▶ WORK INSTRUCTIONS
Please report every line from the material that contains the word "script".

[Entries taken from a collection]
>>>
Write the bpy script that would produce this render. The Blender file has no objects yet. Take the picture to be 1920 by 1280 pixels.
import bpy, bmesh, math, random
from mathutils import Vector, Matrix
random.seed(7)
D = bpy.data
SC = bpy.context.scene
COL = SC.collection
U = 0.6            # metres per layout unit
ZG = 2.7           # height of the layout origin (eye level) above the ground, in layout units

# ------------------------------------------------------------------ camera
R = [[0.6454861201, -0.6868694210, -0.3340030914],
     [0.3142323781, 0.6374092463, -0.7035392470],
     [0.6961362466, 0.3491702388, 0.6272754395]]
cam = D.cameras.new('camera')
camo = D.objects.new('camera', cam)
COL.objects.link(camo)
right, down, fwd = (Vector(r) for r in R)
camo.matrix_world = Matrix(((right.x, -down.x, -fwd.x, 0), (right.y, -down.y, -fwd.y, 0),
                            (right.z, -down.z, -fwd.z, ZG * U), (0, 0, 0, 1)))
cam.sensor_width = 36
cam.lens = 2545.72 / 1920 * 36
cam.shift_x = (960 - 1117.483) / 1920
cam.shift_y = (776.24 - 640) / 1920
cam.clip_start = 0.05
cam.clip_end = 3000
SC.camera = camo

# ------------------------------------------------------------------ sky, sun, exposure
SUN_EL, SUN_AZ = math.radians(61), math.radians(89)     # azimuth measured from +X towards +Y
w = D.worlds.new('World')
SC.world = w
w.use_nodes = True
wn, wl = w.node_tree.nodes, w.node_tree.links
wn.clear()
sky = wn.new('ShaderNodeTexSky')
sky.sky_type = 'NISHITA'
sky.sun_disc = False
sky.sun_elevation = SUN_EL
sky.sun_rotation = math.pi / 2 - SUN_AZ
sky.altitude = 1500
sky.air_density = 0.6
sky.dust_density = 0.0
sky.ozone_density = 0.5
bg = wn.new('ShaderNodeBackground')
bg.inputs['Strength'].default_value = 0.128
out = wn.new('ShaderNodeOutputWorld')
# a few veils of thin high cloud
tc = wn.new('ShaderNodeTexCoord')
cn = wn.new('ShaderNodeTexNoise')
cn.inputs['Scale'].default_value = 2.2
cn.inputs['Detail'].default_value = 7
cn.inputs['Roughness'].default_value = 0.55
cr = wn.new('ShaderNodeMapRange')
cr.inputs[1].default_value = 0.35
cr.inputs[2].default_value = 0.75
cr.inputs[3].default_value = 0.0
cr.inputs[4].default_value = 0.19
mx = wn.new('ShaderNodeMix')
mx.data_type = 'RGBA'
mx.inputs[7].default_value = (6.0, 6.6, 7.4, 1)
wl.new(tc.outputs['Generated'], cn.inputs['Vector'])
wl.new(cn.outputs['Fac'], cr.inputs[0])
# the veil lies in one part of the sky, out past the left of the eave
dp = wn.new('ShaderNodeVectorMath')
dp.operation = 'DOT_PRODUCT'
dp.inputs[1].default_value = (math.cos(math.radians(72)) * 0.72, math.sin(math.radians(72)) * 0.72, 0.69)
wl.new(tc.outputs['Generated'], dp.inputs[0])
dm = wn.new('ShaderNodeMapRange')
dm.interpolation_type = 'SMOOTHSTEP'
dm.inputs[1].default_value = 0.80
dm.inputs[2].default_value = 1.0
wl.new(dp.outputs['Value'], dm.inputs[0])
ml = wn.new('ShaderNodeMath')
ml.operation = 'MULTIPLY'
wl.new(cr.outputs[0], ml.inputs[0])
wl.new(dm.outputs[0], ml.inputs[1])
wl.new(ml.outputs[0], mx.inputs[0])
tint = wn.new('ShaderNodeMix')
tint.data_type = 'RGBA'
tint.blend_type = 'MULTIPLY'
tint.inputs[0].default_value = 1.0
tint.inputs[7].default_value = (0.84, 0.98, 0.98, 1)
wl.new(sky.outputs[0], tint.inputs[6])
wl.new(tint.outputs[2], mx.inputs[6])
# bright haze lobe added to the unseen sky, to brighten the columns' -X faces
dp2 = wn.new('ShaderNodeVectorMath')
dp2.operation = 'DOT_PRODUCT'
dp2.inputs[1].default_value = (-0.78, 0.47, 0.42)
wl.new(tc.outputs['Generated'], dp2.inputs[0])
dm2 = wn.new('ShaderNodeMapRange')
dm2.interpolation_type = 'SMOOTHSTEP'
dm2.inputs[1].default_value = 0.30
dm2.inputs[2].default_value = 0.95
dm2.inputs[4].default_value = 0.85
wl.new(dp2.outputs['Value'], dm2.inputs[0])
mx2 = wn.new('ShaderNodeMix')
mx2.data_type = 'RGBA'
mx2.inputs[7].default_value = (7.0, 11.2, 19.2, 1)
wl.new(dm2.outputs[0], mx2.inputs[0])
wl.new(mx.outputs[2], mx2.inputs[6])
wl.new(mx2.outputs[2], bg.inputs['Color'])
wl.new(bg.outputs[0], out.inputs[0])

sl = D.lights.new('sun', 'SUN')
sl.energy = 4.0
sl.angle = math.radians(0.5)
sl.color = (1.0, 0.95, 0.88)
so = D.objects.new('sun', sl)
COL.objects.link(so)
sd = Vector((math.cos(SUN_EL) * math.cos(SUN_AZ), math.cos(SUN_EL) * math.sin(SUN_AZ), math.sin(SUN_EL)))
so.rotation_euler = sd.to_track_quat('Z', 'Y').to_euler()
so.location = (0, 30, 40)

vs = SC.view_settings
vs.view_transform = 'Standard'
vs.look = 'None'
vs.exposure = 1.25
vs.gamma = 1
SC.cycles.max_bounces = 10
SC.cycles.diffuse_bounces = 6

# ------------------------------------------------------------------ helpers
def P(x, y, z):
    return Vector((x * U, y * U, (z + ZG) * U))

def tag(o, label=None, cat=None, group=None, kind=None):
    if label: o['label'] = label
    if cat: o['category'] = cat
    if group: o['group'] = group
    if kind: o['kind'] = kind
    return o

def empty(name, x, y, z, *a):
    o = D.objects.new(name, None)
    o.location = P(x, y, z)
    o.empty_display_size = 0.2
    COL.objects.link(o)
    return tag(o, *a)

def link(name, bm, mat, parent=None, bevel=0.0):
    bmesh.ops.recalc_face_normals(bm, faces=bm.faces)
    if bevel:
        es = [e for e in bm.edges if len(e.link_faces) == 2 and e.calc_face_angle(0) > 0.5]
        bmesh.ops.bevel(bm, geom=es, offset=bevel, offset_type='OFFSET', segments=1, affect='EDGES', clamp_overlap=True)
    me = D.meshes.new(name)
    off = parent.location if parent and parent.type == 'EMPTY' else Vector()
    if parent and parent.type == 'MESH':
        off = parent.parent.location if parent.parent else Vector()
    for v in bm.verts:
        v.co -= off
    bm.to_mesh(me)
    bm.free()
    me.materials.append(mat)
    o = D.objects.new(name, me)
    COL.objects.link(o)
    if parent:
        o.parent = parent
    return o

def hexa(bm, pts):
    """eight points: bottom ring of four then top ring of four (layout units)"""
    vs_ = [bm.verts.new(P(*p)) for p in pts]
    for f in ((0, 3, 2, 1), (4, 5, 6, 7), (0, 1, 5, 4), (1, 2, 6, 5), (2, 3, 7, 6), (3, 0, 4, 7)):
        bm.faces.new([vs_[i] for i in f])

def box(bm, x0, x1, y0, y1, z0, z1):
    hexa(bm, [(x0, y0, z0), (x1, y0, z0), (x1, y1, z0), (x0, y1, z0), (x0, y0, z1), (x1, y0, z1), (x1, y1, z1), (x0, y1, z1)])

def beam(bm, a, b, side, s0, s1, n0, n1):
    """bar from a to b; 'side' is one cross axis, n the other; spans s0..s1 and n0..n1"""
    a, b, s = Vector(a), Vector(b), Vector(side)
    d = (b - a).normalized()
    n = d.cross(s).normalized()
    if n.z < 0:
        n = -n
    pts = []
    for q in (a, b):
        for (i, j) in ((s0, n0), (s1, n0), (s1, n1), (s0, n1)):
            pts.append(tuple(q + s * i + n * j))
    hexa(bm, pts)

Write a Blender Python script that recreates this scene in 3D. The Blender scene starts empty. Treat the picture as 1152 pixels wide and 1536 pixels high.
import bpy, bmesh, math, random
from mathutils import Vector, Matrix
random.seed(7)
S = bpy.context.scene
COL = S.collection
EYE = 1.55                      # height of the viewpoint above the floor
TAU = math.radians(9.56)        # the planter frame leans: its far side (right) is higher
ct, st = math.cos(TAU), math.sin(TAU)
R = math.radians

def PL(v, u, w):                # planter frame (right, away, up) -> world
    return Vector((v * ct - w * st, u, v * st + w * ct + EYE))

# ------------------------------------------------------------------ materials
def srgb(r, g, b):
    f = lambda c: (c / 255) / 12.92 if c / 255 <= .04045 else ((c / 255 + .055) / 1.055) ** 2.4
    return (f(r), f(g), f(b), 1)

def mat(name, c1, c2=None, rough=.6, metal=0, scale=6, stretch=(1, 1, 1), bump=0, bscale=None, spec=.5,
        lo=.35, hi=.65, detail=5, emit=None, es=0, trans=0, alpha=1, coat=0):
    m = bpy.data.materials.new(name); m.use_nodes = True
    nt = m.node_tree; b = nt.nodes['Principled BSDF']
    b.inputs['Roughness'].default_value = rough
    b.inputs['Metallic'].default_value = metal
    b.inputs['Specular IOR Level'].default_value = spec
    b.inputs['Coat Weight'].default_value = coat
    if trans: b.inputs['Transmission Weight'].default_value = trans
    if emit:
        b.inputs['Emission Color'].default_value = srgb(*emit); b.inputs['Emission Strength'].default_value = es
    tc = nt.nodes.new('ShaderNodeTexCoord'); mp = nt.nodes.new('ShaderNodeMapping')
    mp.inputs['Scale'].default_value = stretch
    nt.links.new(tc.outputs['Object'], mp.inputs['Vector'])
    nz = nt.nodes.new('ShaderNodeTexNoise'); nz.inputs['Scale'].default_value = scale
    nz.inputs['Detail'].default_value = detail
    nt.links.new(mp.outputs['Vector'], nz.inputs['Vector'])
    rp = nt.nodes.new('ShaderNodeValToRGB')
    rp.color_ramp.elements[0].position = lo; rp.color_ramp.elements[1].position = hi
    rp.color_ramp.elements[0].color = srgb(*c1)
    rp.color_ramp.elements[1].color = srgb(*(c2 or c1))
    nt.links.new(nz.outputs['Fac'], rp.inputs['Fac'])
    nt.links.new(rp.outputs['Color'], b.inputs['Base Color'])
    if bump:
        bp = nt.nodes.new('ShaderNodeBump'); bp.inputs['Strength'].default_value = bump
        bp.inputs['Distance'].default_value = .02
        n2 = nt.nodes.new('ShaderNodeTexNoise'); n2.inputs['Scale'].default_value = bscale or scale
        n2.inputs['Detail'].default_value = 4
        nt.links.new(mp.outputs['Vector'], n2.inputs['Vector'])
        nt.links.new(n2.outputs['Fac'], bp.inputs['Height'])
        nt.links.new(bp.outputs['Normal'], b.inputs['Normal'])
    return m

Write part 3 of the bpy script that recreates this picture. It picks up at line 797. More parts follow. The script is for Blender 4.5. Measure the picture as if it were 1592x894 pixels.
<<<
▶ THE OUTPUT
Write the bpy script that would produce this render. The Blender file has no objects yet. Take the picture to be 1920 by 1280 pixels.
Write a Blender Python script that recreates this scene in 3D. The Blender scene starts empty. Treat the picture as 1152 pixels wide and 1536 pixels high.
Write part 3 of the bpy script that recreates this picture. It picks up at line 797. More parts follow. The script is for Blender 4.5. Measure the picture as if it were 1592x894 pixels.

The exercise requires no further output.